From 10 a.m. to noon, she had military instruction. Tactics, equipment training, geography, war strategy. After a half-hour lunch, the soldiers went to their posts until 7 p.m., when they came back for dinner.

The best time, she remembers, came between 9 p.m. and 10 p.m., before the lights went out. There was a TV with two channels. The standard fare were old Soviet films and newsreels of foreign dignitaries coming to Pyongyang to meet Kim. “We thought the whole world was coming to meet Kim,” she says.

For the recreation hour, the Army issued guitars and violins, and many of the women learned to play. There were also singing competitions, both solo and in choirs. “This helped us overcome the stress, and I spent a lot of time preparing for these.” Baek learned Russian and Korean songs. Her favorite was “My Hometown,” a North Korean ballad of a soldier who goes home after the war, sees his town in shambles, and works hard to rebuild it. The lyrics of every song included references to Kim Il Sung or Kim Jong Il. Her posts had little electricity. Her first barracks were near an electrified railway; the unit tapped those power lines.

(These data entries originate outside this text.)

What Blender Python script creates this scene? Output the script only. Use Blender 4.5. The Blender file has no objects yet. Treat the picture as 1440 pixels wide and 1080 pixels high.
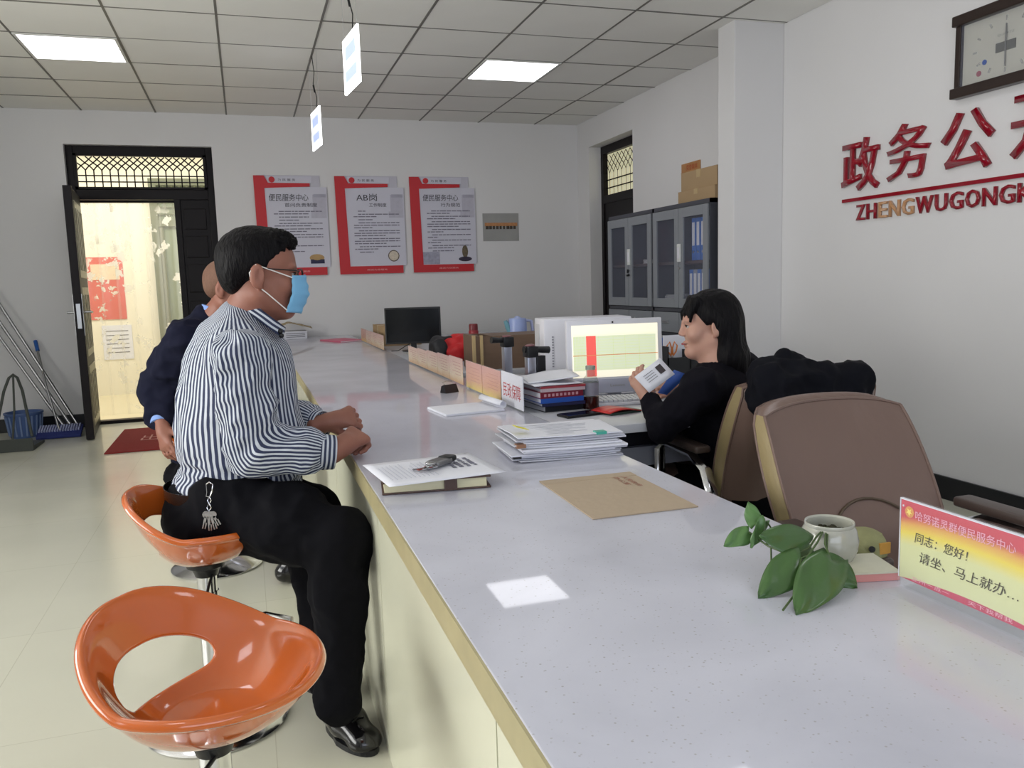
import bpy, bmesh, math, random
import numpy as np
from mathutils import Vector, Matrix, noise
random.seed(7); np.random.seed(7)
SC = bpy.context.scene
COL = SC.collection
PI = math.pi

# ------------------------------------------------------------------ camera
CAMZ = 1.2
FPX = 1155.07
_p, _y, _r = 0.124999, 0.309635, 0.029888
FWD = Vector((math.sin(_y)*math.cos(_p), math.cos(_y)*math.cos(_p), -math.sin(_p)))
RT0 = Vector((math.cos(_y), -math.sin(_y), 0)); DN0 = FWD.cross(RT0)
if DN0.z > 0: DN0 = -DN0
RT = RT0*math.cos(_r) + DN0*math.sin(_r)
DN = -RT0*math.sin(_r) + DN0*math.cos(_r)
CAM = Vector((0, 0, CAMZ))
cd = bpy.data.cameras.new('camera'); cam = bpy.data.objects.new('camera', cd); COL.objects.link(cam)
cd.sensor_width = 36; cd.lens = FPX/1440*36; cd.clip_start = 0.05
cam.matrix_world = Matrix(((RT.x, -DN.x, -FWD.x, CAM.x), (RT.y, -DN.y, -FWD.y, CAM.y), (RT.z, -DN.z, -FWD.z, CAM.z), (0, 0, 0, 1)))
SC.camera = cam
def at(u, v, d):      # measured photo point + distance -> room coordinates in metres
    return CAM + (RT*(u-720)/FPX + DN*(v-540)/FPX + FWD)*d

# ------------------------------------------------------------------ world, lights, exposure
SC.view_settings.view_transform = 'Standard'
try: SC.view_settings.look = 'None'
except Exception: pass
SC.view_settings.exposure = 0.0
SC.view_settings.gamma = 1.0
SC.view_settings.use_curve_mapping = False
W = bpy.data.worlds.new('world'); SC.world = W; W.use_nodes = True
W.node_tree.nodes['Background'].inputs[0].default_value = (0.80, 0.88, 1.0, 1)
W.node_tree.nodes['Background'].inputs[1].default_value = 1.0
def area(name, loc, rot, sx, sy, power, col):
    l = bpy.data.lights.new(name, 'AREA'); l.shape = 'RECTANGLE'; l.size = sx; l.size_y = sy
    l.energy = power; l.color = col
    o = bpy.data.objects.new(name, l); COL.objects.link(o); o.location = loc; o.rotation_euler = rot
    return o
# daylight through the left-hand windows, and through the windows behind the photographer
area('window_daylight', (-3.45, 2.2, 1.55), (0, -PI/2-0.40, 0), 1.5, 3.4, 135, (1.0, 0.985, 0.93))
area('rear_daylight', (0.4, -2.75, 1.6), (PI/2+0.35, 0, 0), 4.2, 1.5, 46, (0.80, 0.86, 1.0))
# corridor beyond the door: unseen overhead fill light added to brighten it
area('corridor_fill', (-1.0, 9.35, 2.95), (0, 0, 0), 3.2, 1.0, 72, (1.0, 0.97, 0.88))
LAMP = 4.6

# ------------------------------------------------------------------ helpers
def lin(c):
    c = c/255.0
    return c/12.92 if c <= 0.04045 else ((c+0.055)/1.055)**2.4
def rgb(t): return (lin(t[0]), lin(t[1]), lin(t[2]), 1)
MATS = {}
class NT:
    def __init__(s, m): s.t = m.node_tree; s.n = s.t.nodes; s.l = s.t.links
    def add(s, typ, **kw):
        n = s.n.new(typ)
        for k, v in kw.items():
            if k == 'ins':
                for a, b in v.items(): n.inputs[a].default_value = b
            else: setattr(n, k, v)
        return n
    def link(s, a, b): s.l.new(a, b)
def mat(name, col, rough=0.5, metal=0.0, var=0.06, vscale=8, bump=0.0, bscale=60, coat=0.0, trans=0.0, ior=1.45, alpha=1.0, stretch=None, sheen=0.0, spec=0.5, sss=0.0):
    if name in MATS: return MATS[name]
    m = bpy.data.materials.new(name); m.use_nodes = True; t = NT(m); b = t.n['Principled BSDF']
    tc = t.add('ShaderNodeTexCoord'); mp = t.add('ShaderNodeMapping')
    if stretch: mp.inputs['Scale'].default_value = stretch
    t.link(tc.outputs['Object'], mp.inputs[0])
    nz = t.add('ShaderNodeTexNoise', ins={'Scale': vscale, 'Detail': 3.0}); t.link(mp.outputs[0], nz.inputs['Vector'])
    c = rgb(col)
    mix = t.add('ShaderNodeMix', data_type='RGBA')
    mix.inputs['A'].default_value = tuple(x*(1-var) for x in c[:3])+(1,)
    mix.inputs['B'].default_value = tuple(min(1, x*(1+var)) for x in c[:3])+(1,)
    t.link(nz.outputs['Fac'], mix.inputs['Factor']); t.link(mix.outputs['Result'], b.inputs['Base Color'])
    b.inputs['Roughness'].default_value = rough; b.inputs['Metallic'].default_value = metal
    b.inputs['Coat Weight'].default_value = coat; b.inputs['Coat Roughness'].default_value = 0.04
    b.inputs['Transmission Weight'].default_value = trans; b.inputs['IOR'].default_value = ior
    b.inputs['Alpha'].default_value = alpha; b.inputs['Sheen Weight'].default_value = sheen
    b.inputs['Specular IOR Level'].default_value = spec
    if sss: b.inputs['Subsurface Weight'].default_value = sss; b.inputs['Subsurface Scale'].default_value = 0.02
    if bump:
        n2 = t.add('ShaderNodeTexNoise', ins={'Scale': bscale, 'Detail': 4.0}); t.link(mp.outputs[0], n2.inputs['Vector'])
        bp = t.add('ShaderNodeBump', ins={'Strength': bump, 'Distance': 0.01}); t.link(n2.outputs['Fac'], bp.inputs['Height']); t.link(bp.outputs[0], b.inputs['Normal'])
    MATS[name] = m
    return m
def emis(name, col, strength):
    if name in MATS: return MATS[name]
    m = bpy.data.materials.new(name); m.use_nodes = True; b = m.node_tree.nodes['Principled BSDF']
    b.inputs['Base Color'].default_value = rgb(col); b.inputs['Emission Color'].default_value = rgb(col); b.inputs['Emission Strength'].default_value = strength
    MATS[name] = m; return m

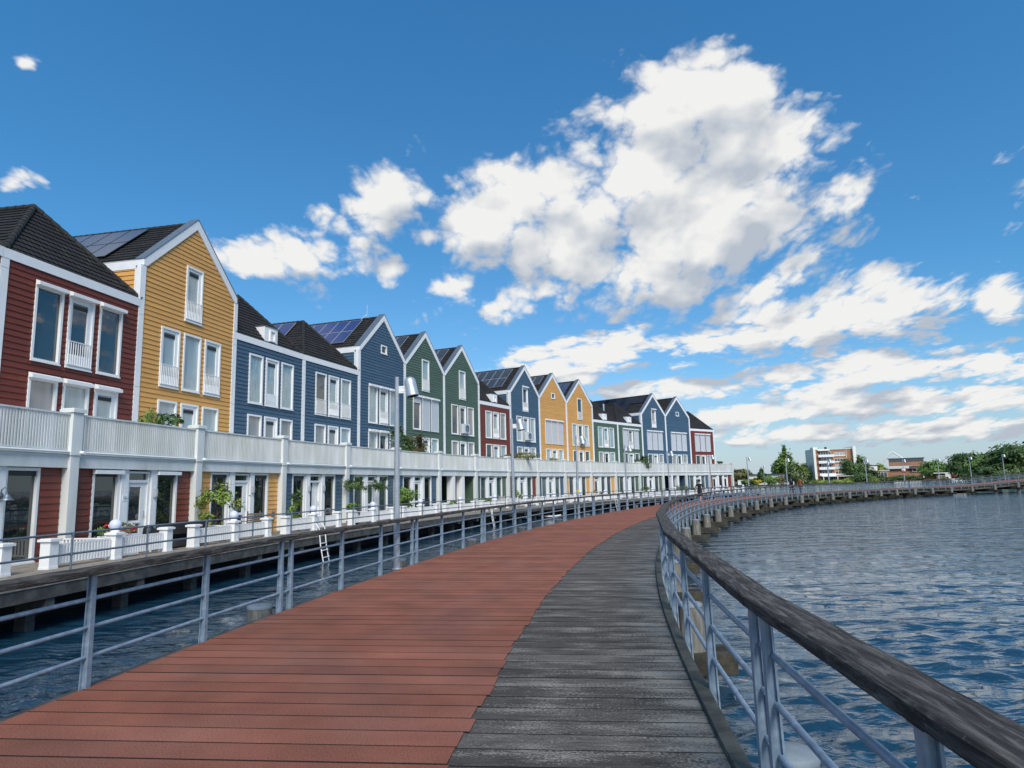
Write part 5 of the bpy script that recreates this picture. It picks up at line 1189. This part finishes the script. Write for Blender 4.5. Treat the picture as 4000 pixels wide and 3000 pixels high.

Dinners always combined the same four dishes: kimchee (pickled cabbage), rice or noodles, a vegetable. Her unit planted cabbages and preserved the kimchee. Eggs were a holiday treat. The only time Baek ate meat was on Kim’s birthday; but sometimes when comrades had a birthday, the unit used this as an excuse to collect money, apply for a special permit, and go to town to buy meat. Only pork was available.

She never ate beef until she came to South Korea; cows are a precious commodity in the North, and are owned by the state. As Baek puts it, “if a man is murdered, no one bothers. But if a cow is killed or stolen, there will be an investigation, and someone will pay a stiff fine or go to jail.”

As a gunner, Baek practiced shooting several rounds. She did this only one week out of four to save ammunition. Her weapon did not use radar, but visual sighting. Targets included a dummy boat set in the ocean or a target trailed by an airplane. “In the Army of the North, I was like a frog in a well,” Baek remembers. “The only thing I could see was a small bit of sky.”